Exercise brief: Report how many lines of the records below include the word "Take". Give nothing but the number.

Data for this exercise:
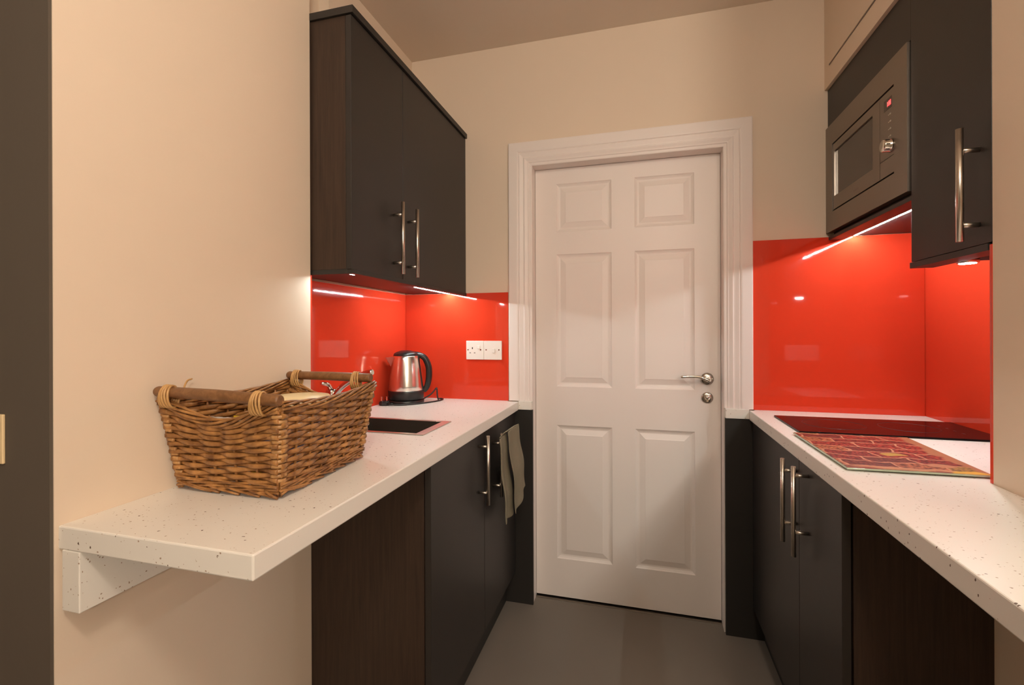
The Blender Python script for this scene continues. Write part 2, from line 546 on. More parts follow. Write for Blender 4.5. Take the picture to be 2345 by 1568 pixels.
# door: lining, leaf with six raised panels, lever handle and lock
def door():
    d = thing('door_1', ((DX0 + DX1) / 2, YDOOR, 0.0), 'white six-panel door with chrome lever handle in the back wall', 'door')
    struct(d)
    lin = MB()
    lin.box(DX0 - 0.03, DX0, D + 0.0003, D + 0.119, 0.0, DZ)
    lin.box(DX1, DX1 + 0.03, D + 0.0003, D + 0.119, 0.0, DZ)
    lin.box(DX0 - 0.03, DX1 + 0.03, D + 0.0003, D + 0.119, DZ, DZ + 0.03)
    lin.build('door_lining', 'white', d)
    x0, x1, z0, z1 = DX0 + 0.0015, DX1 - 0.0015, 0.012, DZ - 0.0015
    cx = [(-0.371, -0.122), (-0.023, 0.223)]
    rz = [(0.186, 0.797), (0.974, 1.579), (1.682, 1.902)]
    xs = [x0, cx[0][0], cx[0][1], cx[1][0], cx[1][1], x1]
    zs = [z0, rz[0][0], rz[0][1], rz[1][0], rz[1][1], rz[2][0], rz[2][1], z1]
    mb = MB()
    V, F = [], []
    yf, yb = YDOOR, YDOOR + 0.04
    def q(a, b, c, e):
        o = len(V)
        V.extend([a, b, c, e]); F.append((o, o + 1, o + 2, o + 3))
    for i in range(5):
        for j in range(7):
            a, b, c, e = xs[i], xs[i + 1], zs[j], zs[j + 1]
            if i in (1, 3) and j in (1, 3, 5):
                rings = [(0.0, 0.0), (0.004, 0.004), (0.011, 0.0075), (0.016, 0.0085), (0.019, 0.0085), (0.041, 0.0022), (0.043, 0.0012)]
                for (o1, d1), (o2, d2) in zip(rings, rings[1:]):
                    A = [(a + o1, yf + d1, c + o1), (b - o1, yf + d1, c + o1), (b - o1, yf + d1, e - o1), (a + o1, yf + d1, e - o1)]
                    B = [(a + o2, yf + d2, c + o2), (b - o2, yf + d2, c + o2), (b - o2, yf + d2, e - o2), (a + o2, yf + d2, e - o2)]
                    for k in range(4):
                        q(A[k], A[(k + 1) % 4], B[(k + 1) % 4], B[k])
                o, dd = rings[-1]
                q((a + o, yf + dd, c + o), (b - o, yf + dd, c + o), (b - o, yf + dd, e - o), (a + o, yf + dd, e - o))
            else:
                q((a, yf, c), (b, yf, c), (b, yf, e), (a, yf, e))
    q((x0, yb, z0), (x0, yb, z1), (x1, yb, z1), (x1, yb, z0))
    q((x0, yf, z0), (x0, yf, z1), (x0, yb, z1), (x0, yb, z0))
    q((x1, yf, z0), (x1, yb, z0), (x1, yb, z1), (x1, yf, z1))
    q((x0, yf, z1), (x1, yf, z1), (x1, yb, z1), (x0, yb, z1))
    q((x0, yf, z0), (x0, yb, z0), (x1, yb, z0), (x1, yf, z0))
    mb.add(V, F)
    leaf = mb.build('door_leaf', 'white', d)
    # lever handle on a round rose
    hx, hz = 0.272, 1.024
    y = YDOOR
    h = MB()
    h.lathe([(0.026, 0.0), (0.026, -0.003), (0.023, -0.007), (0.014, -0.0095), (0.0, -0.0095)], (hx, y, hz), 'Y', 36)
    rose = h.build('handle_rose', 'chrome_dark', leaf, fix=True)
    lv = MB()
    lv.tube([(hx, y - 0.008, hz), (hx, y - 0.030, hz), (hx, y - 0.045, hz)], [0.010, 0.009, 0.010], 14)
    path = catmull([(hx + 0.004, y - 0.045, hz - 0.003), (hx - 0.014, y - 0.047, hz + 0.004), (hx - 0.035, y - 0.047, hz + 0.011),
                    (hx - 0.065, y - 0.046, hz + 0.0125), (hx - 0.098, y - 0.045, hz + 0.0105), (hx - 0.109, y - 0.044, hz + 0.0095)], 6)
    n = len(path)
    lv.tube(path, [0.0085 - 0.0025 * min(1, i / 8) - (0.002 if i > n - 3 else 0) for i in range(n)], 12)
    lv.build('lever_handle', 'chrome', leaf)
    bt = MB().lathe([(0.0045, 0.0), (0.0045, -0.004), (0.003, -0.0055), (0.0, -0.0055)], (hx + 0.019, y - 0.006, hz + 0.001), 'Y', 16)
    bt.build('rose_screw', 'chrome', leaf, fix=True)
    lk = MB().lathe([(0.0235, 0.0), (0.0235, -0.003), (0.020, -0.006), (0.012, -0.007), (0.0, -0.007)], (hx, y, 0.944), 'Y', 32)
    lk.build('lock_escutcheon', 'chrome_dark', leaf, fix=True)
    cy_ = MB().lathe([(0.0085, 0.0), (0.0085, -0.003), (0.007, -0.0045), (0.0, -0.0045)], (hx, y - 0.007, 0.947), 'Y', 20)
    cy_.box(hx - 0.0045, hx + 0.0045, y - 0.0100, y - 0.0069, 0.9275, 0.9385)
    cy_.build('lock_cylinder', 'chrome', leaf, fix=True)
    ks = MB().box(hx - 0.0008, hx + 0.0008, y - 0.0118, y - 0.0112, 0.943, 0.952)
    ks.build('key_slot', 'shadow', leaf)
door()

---

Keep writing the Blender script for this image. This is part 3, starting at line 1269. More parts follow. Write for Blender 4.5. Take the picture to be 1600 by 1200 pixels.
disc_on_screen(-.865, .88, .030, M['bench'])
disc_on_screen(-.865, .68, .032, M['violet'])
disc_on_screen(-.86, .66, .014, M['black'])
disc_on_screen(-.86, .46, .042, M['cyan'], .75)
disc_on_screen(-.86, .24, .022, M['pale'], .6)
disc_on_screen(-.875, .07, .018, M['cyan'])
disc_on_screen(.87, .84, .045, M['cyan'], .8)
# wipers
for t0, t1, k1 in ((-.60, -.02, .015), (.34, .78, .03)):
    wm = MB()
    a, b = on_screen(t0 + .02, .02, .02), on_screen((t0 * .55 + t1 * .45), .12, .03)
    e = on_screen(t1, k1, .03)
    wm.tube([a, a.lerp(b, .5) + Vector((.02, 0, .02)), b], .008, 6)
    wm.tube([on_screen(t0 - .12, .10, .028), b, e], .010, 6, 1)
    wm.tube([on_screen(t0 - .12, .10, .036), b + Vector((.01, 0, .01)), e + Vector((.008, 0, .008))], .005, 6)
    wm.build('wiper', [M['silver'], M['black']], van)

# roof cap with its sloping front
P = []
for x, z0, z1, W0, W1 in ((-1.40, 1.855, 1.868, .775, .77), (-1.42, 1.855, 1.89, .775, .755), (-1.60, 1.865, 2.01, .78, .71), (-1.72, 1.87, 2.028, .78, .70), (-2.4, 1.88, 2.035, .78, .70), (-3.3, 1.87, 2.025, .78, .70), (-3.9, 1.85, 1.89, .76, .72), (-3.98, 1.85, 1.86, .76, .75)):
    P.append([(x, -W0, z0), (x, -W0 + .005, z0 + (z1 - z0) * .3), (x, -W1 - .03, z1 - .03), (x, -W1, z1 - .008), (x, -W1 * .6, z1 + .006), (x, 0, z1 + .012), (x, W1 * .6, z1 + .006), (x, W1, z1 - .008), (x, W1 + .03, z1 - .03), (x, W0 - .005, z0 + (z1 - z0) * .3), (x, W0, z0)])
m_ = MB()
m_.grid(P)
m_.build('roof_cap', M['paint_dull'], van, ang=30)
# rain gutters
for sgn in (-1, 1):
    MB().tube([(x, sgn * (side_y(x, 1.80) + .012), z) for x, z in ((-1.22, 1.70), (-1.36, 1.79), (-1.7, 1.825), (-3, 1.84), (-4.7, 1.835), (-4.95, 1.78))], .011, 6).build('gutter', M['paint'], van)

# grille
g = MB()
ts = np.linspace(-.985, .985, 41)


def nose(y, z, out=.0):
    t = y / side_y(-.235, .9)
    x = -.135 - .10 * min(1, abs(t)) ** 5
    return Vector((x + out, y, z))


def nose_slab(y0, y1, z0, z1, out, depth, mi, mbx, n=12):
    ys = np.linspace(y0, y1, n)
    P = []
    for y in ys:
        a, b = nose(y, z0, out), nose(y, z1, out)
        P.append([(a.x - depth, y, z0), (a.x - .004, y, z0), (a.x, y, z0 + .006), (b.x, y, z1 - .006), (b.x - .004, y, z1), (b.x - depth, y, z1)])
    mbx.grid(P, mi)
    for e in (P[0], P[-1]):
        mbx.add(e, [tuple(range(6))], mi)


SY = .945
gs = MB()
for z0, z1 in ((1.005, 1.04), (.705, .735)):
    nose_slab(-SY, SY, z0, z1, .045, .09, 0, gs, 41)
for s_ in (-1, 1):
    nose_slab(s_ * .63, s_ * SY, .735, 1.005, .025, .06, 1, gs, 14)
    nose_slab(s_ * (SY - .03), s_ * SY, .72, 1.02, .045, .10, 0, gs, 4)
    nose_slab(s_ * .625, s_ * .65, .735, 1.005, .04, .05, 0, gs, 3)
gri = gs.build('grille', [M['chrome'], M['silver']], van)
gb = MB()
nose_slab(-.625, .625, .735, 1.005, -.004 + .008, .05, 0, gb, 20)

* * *

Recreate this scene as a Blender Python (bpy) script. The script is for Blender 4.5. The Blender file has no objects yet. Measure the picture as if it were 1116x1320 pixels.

Response to this exercise: 2